Quinta, como afirmó Stendhal, “si el de exilio hizo de Napoleón un héroe, su muerte le convirtió en un dios”. Tras el primer exilio de Elba, su glorioso retorno(una de las pocas ocasiones en que un hombre fue capaz de atravesar un país y rendir regimiento tras regimiento sin disparar un tiro, valiéndose solo de su prestigio, hasta hacer huir al rey y volver a tomar el poder) y su derrota en Waterloo marcaron su exilio definitivo en la isla de Santa Elena. Los cuadernos escolares del niño Napoleón acaban precisamente con el de geografía, en la última página, anotaba: “Isla en el Atlántico en manos inglesas”. Los seis años que pasó en Santa Elena martirizado por el gobernador británico Lowe fueron muy amargos, pero construyeron su leyenda. Napoleón afirmó a un fiel en el exilio: “¿Cree usted que, cuando me despierto de noche, no tengo momentos muy malos recordando lo que era y dónde estoy ahora?”. El conde de Les Cases, que acompañó al emperador el primer año de exilio, escribió sus famosas memorias ‘El memorial de Santa Elena’, que le hicieron muy rico. Se indignó tanto con el mezquino trato que proporcionó el gobernador a Napoleón, que inculcó a su hijo toda su rabia. Este último se encontró años más adelante con Lowe, y no pudo evitar cruzarle la cara con su látigo.

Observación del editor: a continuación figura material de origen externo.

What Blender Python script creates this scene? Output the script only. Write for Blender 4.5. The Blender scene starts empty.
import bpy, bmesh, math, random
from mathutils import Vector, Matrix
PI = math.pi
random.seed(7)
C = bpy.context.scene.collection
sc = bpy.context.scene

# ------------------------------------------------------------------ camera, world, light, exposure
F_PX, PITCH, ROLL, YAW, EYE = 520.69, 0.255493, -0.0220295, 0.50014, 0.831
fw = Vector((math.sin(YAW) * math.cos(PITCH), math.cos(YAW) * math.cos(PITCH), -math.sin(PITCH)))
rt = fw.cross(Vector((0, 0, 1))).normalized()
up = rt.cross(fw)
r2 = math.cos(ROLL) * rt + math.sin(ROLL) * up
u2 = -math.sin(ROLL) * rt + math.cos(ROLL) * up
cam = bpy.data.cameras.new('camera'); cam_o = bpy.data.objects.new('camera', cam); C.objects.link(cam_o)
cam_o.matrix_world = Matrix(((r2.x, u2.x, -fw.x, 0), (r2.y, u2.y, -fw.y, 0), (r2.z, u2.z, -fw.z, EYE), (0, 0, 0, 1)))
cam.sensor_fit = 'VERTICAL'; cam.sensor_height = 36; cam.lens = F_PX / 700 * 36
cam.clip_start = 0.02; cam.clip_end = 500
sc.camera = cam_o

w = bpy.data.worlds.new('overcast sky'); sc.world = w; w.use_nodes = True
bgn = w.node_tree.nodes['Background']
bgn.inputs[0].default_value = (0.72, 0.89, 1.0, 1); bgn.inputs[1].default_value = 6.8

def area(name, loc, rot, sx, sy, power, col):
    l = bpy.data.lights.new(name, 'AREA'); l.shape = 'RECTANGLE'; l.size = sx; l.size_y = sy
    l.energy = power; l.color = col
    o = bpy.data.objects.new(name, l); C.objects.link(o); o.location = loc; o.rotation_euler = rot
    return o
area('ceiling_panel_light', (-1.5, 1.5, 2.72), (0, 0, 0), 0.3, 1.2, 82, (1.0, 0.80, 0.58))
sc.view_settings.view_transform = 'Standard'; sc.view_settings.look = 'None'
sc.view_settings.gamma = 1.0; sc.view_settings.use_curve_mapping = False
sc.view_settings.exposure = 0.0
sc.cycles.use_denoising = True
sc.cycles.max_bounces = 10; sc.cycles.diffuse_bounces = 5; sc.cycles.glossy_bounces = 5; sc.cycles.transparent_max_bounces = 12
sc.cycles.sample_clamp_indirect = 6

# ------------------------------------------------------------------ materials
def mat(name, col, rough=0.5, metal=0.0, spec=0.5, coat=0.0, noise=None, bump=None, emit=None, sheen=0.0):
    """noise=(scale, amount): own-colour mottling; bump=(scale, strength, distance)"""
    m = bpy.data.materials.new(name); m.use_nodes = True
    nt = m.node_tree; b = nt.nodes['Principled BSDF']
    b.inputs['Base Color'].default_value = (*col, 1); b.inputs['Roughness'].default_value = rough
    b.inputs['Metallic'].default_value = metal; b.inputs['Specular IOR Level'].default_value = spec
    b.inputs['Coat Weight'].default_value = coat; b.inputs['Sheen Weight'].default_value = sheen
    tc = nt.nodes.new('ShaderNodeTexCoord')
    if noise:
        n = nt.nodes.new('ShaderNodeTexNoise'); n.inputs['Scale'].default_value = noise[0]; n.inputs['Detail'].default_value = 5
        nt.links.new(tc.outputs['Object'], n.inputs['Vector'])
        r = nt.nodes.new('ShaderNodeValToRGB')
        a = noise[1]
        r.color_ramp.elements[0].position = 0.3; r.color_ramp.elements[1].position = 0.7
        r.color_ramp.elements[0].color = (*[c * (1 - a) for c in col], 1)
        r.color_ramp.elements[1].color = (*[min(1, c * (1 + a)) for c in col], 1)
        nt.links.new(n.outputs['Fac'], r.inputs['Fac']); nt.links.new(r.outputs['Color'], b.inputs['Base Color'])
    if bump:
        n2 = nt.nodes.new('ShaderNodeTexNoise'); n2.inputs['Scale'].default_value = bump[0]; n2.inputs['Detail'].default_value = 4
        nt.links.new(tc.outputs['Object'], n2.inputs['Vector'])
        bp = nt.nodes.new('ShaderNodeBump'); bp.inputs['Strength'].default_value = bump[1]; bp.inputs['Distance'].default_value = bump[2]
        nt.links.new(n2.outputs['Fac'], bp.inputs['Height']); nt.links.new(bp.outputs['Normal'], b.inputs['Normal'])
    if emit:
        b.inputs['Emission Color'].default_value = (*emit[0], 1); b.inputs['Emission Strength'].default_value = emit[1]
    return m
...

Dice la mitología que Prometeo robó el fuego a los dioses, elevando así a los humanos, pero fue castigado por su individual acto mediante un águila que le comía constantemente las entrañas, que volvían a regenerarse. Así se gestó el mito del heroísmo de Prometeo. El ascenso, caída y mito de Napoleón Bonaparte sigue su estela.

Mi profesora se equivocó con el futuro de ese niño. Nunca fui traidor a mi país, y no dudaría en dar mi vida por él. Pero eso no obsta el que, juzgando los dos siglos de libros y escenas de la vida de Napoleón Bonaparte, hoy no me quede ninguna duda.

Como le dedicó Beethoven en su tercera sinfonía: “En memoria de un hombre heroico”.